Much of how I think—how I deepen, reflect, discover—has always happened through conversation. Listening. Responding. Being in dialogue. Some of my most powerful insights have come in relationship, not isolation. Through a friend’s question, a shared silence, or the slow unfolding of ideas over time.
That’s still true.
But lately, the “other” in the conversation is not always human.
I’ve been working with AI—especially in writing, reflecting, clarifying ideas. And the process has surprised me. It doesn’t feel like outsourcing; it feels like dialogue. Like brainstorming. Like a back-and-forth between two perspectives.
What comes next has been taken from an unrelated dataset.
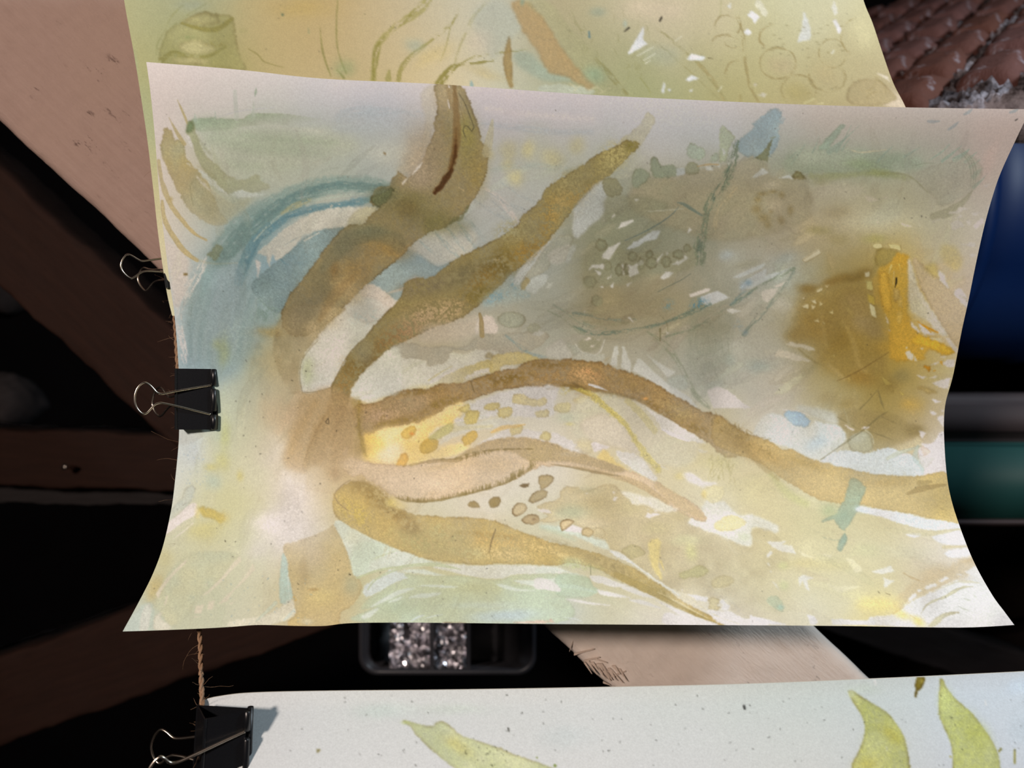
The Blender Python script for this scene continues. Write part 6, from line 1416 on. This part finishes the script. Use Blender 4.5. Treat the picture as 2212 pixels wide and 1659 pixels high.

A suggestion, a question, an offering—and then my own voice shapes it.
It’s a co-creative process.
One where I remain fully engaged.
And in the end, I can stand behind it.
Still, something in me hesitated.
A voice whispered: “Am I cheating? Am I letting someone down?”
That voice comes from an old belief—that I must do it all myself for it to be real. That if it flows too easily, it must not be authentic.
And another belief—more recent—surfaced too:
That true conversation must be with another human. That only human presence carries weight.
But I’m beginning to question that.
Because when I’m in this space—present, attuned, reflective—it still feels like me.
My discernment. My integrity. My voice.
And maybe what matters most isn’t who I’m speaking with.
Maybe what matters is:
Am I listening? Am I growing? Am I remembering who I am?
We are all finding new ways to have conversations that matter. This is one of mine.